Playing the Indian Card

Wednesday, April 29, 2020

World War Three?




Things are getting worse.

People are speaking in apocalyptic terms. Is public transit dead? Are cities dead? Are schools and universities obsolete? Is the food going to run out?

Will there be war with China?

No. At least, not a big war.

This crisis leaves the Chinese leadership in a perilous spot. So long as China’s rise looked inevitable, those in charge had no real incentive to rock any atolls, and the Chinese public was prepared to stay on for the ride.

Now China will experience serious economic fallout, as the rest of the world “decouples.”

So the incentives change. If China’s economy and prestige is in decline, why not strike now, while still strong?

Germany charged into the First World War because they calculated that they were about to lose their ascendancy to Russia. They charged into the second because they thought they were unsustainable without Russia’s resources. Japan charged into the Second because they thought they were going to run out of resources.

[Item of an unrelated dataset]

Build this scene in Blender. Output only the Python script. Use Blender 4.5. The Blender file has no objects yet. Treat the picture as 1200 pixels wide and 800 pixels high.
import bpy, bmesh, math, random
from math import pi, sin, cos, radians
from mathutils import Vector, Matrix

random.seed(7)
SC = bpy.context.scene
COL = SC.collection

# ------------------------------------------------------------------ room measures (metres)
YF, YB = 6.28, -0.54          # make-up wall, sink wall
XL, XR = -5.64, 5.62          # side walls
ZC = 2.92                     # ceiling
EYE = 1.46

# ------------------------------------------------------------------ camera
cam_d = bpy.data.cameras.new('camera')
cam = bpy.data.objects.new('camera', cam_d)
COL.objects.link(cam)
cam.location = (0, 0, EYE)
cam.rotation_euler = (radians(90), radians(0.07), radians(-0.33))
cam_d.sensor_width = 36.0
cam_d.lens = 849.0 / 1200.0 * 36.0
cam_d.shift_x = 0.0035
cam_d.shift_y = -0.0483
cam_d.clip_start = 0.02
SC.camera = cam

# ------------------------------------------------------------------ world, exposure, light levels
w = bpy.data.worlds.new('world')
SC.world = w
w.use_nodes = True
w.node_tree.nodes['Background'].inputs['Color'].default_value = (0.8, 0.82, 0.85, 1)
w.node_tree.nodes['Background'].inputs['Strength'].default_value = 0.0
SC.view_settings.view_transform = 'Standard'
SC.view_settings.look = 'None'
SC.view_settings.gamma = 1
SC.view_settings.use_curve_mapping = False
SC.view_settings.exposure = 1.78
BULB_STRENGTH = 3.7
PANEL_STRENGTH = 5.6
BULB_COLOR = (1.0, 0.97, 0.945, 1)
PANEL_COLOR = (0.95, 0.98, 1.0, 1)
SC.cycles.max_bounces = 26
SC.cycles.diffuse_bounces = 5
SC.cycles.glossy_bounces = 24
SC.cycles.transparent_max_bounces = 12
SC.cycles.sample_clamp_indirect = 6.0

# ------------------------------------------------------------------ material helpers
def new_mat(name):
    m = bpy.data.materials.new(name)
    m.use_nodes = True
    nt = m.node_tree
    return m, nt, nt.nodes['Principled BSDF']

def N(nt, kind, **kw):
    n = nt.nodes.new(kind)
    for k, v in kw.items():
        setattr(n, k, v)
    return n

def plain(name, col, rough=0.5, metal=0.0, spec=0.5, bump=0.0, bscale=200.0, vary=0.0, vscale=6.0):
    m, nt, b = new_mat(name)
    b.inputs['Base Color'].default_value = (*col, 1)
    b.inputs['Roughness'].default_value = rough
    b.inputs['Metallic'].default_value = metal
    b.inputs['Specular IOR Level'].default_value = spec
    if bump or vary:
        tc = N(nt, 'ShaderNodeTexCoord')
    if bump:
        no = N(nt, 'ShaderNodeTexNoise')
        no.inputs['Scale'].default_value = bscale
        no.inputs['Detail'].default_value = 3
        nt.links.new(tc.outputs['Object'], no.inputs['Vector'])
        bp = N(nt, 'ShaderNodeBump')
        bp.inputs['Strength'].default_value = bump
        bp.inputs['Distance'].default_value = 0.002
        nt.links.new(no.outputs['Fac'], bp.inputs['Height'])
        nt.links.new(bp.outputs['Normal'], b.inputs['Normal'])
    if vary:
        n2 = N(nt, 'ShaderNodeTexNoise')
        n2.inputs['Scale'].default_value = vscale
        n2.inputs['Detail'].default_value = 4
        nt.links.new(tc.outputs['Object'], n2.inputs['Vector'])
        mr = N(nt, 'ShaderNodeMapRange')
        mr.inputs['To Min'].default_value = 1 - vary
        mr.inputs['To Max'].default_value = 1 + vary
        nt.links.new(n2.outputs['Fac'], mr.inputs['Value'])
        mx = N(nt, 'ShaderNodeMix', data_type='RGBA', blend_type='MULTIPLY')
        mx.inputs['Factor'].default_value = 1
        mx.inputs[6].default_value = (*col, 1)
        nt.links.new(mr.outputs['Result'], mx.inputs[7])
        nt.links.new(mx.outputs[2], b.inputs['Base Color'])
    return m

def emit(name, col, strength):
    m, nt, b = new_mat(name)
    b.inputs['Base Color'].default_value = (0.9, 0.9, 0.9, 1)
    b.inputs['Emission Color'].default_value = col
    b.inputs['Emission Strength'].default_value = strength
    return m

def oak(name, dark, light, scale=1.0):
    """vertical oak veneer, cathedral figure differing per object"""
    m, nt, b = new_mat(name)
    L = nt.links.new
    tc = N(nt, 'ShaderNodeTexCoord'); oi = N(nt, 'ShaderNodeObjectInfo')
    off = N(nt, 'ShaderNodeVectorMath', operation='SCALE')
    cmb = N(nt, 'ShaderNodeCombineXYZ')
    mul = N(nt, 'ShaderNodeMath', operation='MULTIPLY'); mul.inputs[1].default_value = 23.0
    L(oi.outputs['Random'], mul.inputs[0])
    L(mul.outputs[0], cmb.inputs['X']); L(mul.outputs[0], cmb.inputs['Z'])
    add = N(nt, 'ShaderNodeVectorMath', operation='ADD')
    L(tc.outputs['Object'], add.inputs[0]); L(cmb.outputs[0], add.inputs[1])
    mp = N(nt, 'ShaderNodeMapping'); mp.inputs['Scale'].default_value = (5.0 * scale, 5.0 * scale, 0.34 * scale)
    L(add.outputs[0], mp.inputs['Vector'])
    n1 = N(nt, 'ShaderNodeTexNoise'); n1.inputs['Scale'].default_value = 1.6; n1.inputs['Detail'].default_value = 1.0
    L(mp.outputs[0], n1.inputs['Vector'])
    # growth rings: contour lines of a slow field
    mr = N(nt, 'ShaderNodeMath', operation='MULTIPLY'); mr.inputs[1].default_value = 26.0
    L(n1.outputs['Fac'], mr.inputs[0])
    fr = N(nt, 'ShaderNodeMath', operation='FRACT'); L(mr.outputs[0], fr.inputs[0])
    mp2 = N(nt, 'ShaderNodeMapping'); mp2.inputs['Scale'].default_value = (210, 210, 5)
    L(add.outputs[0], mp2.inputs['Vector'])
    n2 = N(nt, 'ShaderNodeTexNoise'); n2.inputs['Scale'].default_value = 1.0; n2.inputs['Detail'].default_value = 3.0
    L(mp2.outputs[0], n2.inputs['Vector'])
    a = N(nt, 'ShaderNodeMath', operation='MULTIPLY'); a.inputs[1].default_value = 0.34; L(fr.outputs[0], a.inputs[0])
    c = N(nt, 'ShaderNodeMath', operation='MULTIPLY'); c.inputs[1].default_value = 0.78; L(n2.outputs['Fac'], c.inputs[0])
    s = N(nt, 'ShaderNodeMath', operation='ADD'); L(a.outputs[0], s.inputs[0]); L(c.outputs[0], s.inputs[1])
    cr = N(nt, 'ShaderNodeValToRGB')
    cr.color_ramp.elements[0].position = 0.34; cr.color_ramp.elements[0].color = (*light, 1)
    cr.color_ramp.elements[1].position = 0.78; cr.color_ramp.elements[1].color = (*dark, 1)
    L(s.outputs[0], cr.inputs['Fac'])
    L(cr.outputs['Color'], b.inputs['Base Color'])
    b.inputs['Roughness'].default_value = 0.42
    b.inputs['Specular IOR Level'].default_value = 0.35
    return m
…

The Chinese government might decide to grab while the grabbing was good. At the same time, perhaps forestalling internal revolt by uniting behind a common enemy.

The problem is, there is no plausible target that would be worth the risk.

China is actually quite self-sufficient in terms of natural resources, and, obviously, manpower. There seems to be no nearby grab that would significantly improve their strategic situation.

Starting a foreign war is also a poor strategy for avoiding internal dissention. Foreign wars, if they last more than a moment, are more likely to have the opposite effect. War provoked the Russian Revolution, the Paris Commune, indirectly both the French and the American revolutions. War hardly prevented the Chinese Communists from overthrowing the Guomintang.

Unless they see an easy, bloodless score, I expect no serious trouble from the Chinese government.

Would the US start a war with China? Not intentionally. The US too is self-sufficient. Nothing would be worth a land war in Asia. And war is a hard sell with the American public at the best of times.